Spiral Offering Bowl

These types of spiral dishes, called coiled bowls, were some of the earliest types of bowls made. This craft is so easy you can make it with your children, allowing you to have a discussion about Imbolc, the spiral, and what it means to be a Pagan or a witch.


Materials:

  • White air-dry clay
  • Optional: gesso, acrylic paints


Tool:

A small cup of water


Cost: $5–$20

Time spent: 20 minutes to make the spiral offering bowl, and 24 hours

for it to dry


Instructions

  1. Create sacred space to work in according to your path.
  2. Take a ball of air-dry clay about the size of your fist. Roll the ball between your hands, shaping it into a long tube resembling a spaghetti noodle or a worm.
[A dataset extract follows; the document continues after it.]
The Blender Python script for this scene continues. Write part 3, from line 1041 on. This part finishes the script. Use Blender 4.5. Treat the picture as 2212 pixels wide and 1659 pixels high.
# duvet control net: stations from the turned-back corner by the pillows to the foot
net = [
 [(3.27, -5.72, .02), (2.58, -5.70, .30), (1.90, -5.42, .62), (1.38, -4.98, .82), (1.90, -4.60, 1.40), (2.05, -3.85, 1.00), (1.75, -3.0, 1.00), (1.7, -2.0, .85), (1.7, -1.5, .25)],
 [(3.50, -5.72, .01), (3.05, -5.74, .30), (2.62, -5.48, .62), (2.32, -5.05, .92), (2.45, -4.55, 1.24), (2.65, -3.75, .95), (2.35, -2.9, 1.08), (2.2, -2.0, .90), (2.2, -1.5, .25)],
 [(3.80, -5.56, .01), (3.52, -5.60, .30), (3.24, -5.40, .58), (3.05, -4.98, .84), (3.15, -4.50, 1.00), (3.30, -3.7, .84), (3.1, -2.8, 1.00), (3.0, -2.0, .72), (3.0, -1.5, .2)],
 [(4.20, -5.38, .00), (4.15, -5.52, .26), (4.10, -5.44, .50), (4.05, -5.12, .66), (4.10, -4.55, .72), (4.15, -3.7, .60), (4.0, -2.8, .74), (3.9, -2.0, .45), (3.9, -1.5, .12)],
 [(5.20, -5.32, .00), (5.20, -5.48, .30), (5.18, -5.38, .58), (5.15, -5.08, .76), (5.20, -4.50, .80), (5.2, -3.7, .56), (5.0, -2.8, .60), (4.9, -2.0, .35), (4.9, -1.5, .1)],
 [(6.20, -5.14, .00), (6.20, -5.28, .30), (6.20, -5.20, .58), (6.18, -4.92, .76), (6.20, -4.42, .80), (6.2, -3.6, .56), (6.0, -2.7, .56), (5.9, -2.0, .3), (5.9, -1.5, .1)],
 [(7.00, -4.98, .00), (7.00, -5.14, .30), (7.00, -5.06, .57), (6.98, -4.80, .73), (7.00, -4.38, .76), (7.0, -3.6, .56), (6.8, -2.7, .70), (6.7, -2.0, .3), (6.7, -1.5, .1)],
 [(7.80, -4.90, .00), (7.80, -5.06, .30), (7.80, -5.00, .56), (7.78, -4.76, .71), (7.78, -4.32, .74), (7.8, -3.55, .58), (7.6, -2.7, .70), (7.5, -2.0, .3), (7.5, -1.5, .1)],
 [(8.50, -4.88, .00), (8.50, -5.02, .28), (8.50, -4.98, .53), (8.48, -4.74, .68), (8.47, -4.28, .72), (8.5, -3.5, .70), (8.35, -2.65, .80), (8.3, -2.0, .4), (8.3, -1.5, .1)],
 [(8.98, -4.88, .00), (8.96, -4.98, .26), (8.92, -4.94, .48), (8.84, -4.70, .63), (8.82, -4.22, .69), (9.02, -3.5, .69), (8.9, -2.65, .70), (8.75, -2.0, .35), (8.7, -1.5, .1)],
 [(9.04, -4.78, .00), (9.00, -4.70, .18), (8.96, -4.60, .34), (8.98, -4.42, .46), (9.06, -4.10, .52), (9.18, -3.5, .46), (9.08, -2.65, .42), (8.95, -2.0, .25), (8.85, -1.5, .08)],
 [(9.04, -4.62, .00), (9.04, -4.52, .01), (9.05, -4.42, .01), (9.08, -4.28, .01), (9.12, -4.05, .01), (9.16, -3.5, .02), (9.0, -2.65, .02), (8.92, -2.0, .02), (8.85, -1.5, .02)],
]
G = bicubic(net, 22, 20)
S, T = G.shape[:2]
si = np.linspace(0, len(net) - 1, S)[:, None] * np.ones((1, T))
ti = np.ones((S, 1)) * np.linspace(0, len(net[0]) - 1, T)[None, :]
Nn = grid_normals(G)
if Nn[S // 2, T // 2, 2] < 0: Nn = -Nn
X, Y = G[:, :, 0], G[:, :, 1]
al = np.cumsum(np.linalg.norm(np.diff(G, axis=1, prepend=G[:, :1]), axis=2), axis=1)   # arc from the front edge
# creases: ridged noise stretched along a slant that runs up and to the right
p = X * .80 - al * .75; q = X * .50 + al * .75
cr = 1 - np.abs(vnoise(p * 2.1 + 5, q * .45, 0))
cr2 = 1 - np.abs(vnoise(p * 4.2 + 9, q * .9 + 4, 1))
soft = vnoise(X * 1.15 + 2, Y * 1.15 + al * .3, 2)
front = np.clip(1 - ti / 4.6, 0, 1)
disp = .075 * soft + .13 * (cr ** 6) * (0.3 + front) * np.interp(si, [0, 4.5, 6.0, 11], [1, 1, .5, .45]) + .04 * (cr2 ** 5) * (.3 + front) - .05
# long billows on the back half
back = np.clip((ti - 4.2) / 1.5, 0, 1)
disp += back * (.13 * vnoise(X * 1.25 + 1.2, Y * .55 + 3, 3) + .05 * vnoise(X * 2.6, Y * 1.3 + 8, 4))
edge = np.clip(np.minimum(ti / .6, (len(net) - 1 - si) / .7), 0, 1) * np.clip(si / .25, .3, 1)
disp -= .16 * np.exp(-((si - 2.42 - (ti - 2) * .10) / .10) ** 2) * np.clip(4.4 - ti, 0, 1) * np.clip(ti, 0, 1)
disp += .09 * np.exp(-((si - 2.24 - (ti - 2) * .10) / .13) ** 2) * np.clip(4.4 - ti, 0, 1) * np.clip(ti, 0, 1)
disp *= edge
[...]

Make the tube about ¼ inch thick. 
  3. Starting from one end, begin to roll the tube up into a spiral shape. Continue to roll until you’ve reached the other end. If cracks form in the clay, wet your finger with some water to smooth them out.
  4. As you are spiraling, curve up, making the walls of the bowl. You can use a wet finger to help “glue” the clay together as you spiral it up.
  5. Set the bowl to the side where it can dry and give it at least twenty-four hours to dry thoroughly. Once it has dried, if you want to paint your bowl, 
  6. start with a thin coat of gesso paint. This seals the clay so that the acrylic paints don’t soak into it and weaken your work. 
  7. Let the gesso dry and then paint it with the acrylics. Choose colors like yellow, green, or brown, which are associated with Imbolc.